DATASET CONTENT:
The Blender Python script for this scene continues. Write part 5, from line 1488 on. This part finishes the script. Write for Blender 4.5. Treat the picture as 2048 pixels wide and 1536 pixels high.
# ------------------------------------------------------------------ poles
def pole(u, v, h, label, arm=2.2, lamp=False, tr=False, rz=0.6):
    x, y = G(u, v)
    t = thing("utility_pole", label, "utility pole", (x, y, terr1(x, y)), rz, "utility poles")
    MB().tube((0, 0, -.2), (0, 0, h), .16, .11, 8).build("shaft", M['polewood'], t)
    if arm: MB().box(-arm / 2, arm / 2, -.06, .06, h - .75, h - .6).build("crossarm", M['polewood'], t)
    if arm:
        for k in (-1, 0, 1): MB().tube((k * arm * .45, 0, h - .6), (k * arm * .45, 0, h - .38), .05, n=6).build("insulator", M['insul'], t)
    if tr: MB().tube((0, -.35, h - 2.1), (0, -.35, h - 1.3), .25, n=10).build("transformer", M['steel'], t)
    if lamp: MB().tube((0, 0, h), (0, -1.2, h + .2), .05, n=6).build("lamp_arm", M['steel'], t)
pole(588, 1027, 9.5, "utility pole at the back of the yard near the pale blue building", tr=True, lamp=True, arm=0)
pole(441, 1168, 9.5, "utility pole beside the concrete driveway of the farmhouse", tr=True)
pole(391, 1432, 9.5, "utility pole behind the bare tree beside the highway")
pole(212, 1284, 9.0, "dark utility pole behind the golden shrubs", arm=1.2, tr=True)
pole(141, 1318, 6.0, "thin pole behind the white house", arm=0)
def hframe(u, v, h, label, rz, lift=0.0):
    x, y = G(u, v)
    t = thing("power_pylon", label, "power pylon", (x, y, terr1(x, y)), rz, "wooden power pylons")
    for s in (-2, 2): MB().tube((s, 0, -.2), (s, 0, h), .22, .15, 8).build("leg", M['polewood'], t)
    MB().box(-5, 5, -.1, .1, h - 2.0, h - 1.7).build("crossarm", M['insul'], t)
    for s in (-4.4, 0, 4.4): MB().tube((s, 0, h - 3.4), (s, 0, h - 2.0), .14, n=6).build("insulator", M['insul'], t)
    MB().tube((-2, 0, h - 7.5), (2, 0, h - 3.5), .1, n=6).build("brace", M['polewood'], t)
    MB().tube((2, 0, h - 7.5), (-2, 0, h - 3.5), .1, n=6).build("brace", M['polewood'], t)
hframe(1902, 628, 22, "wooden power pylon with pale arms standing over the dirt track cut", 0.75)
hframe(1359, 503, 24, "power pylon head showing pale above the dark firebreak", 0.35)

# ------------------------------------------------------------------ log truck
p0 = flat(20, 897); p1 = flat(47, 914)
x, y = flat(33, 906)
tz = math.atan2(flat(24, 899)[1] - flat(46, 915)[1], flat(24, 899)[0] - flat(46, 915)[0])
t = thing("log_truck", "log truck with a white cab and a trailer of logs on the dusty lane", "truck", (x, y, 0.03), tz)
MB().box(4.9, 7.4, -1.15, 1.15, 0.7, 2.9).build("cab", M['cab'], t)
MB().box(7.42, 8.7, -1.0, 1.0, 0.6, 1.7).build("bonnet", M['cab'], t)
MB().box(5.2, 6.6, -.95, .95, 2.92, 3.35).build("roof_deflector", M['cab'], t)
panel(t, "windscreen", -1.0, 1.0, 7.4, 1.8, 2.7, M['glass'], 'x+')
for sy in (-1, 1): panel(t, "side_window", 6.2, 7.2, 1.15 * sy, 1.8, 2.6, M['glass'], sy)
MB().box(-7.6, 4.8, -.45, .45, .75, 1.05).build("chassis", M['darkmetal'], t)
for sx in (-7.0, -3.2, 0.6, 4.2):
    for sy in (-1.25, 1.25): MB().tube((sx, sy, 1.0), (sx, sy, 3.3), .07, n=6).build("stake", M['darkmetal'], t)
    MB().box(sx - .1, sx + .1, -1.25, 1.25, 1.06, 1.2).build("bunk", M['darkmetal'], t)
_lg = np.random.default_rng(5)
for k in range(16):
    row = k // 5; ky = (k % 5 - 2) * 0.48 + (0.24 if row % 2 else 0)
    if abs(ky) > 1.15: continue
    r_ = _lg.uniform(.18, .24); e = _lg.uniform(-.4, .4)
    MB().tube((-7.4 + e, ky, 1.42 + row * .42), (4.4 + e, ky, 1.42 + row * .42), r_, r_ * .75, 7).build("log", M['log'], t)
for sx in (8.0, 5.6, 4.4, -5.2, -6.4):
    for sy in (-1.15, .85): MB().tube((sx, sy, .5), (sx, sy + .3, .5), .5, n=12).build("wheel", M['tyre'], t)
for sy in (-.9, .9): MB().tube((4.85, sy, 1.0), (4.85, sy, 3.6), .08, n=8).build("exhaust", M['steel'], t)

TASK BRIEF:
Return what is listed above, exactly and completely.

RESULT FOR THIS TASK:
The Blender Python script for this scene continues. Write part 5, from line 1488 on. This part finishes the script. Write for Blender 4.5. Treat the picture as 2048 pixels wide and 1536 pixels high.
# ------------------------------------------------------------------ poles
def pole(u, v, h, label, arm=2.2, lamp=False, tr=False, rz=0.6):
    x, y = G(u, v)
    t = thing("utility_pole", label, "utility pole", (x, y, terr1(x, y)), rz, "utility poles")
    MB().tube((0, 0, -.2), (0, 0, h), .16, .11, 8).build("shaft", M['polewood'], t)
    if arm: MB().box(-arm / 2, arm / 2, -.06, .06, h - .75, h - .6).build("crossarm", M['polewood'], t)
    if arm:
        for k in (-1, 0, 1): MB().tube((k * arm * .45, 0, h - .6), (k * arm * .45, 0, h - .38), .05, n=6).build("insulator", M['insul'], t)
    if tr: MB().tube((0, -.35, h - 2.1), (0, -.35, h - 1.3), .25, n=10).build("transformer", M['steel'], t)
    if lamp: MB().tube((0, 0, h), (0, -1.2, h + .2), .05, n=6).build("lamp_arm", M['steel'], t)
pole(588, 1027, 9.5, "utility pole at the back of the yard near the pale blue building", tr=True, lamp=True, arm=0)
pole(441, 1168, 9.5, "utility pole beside the concrete driveway of the farmhouse", tr=True)
pole(391, 1432, 9.5, "utility pole behind the bare tree beside the highway")
pole(212, 1284, 9.0, "dark utility pole behind the golden shrubs", arm=1.2, tr=True)
pole(141, 1318, 6.0, "thin pole behind the white house", arm=0)
def hframe(u, v, h, label, rz, lift=0.0):
    x, y = G(u, v)
    t = thing("power_pylon", label, "power pylon", (x, y, terr1(x, y)), rz, "wooden power pylons")
    for s in (-2, 2): MB().tube((s, 0, -.2), (s, 0, h), .22, .15, 8).build("leg", M['polewood'], t)
    MB().box(-5, 5, -.1, .1, h - 2.0, h - 1.7).build("crossarm", M['insul'], t)
    for s in (-4.4, 0, 4.4): MB().tube((s, 0, h - 3.4), (s, 0, h - 2.0), .14, n=6).build("insulator", M['insul'], t)
    MB().tube((-2, 0, h - 7.5), (2, 0, h - 3.5), .1, n=6).build("brace", M['polewood'], t)
    MB().tube((2, 0, h - 7.5), (-2, 0, h - 3.5), .1, n=6).build("brace", M['polewood'], t)
hframe(1902, 628, 22, "wooden power pylon with pale arms standing over the dirt track cut", 0.75)
hframe(1359, 503, 24, "power pylon head showing pale above the dark firebreak", 0.35)

# ------------------------------------------------------------------ log truck
p0 = flat(20, 897); p1 = flat(47, 914)
x, y = flat(33, 906)
tz = math.atan2(flat(24, 899)[1] - flat(46, 915)[1], flat(24, 899)[0] - flat(46, 915)[0])
t = thing("log_truck", "log truck with a white cab and a trailer of logs on the dusty lane", "truck", (x, y, 0.03), tz)
MB().box(4.9, 7.4, -1.15, 1.15, 0.7, 2.9).build("cab", M['cab'], t)
MB().box(7.42, 8.7, -1.0, 1.0, 0.6, 1.7).build("bonnet", M['cab'], t)
MB().box(5.2, 6.6, -.95, .95, 2.92, 3.35).build("roof_deflector", M['cab'], t)
panel(t, "windscreen", -1.0, 1.0, 7.4, 1.8, 2.7, M['glass'], 'x+')
for sy in (-1, 1): panel(t, "side_window", 6.2, 7.2, 1.15 * sy, 1.8, 2.6, M['glass'], sy)
MB().box(-7.6, 4.8, -.45, .45, .75, 1.05).build("chassis", M['darkmetal'], t)
for sx in (-7.0, -3.2, 0.6, 4.2):
    for sy in (-1.25, 1.25): MB().tube((sx, sy, 1.0), (sx, sy, 3.3), .07, n=6).build("stake", M['darkmetal'], t)
    MB().box(sx - .1, sx + .1, -1.25, 1.25, 1.06, 1.2).build("bunk", M['darkmetal'], t)
_lg = np.random.default_rng(5)
for k in range(16):
    row = k // 5; ky = (k % 5 - 2) * 0.48 + (0.24 if row % 2 else 0)
    if abs(ky) > 1.15: continue
    r_ = _lg.uniform(.18, .24); e = _lg.uniform(-.4, .4)
    MB().tube((-7.4 + e, ky, 1.42 + row * .42), (4.4 + e, ky, 1.42 + row * .42), r_, r_ * .75, 7).build("log", M['log'], t)
for sx in (8.0, 5.6, 4.4, -5.2, -6.4):
    for sy in (-1.15, .85): MB().tube((sx, sy, .5), (sx, sy + .3, .5), .5, n=12).build("wheel", M['tyre'], t)
for sy in (-.9, .9): MB().tube((4.85, sy, 1.0), (4.85, sy, 3.6), .08, n=8).build("exhaust", M['steel'], t)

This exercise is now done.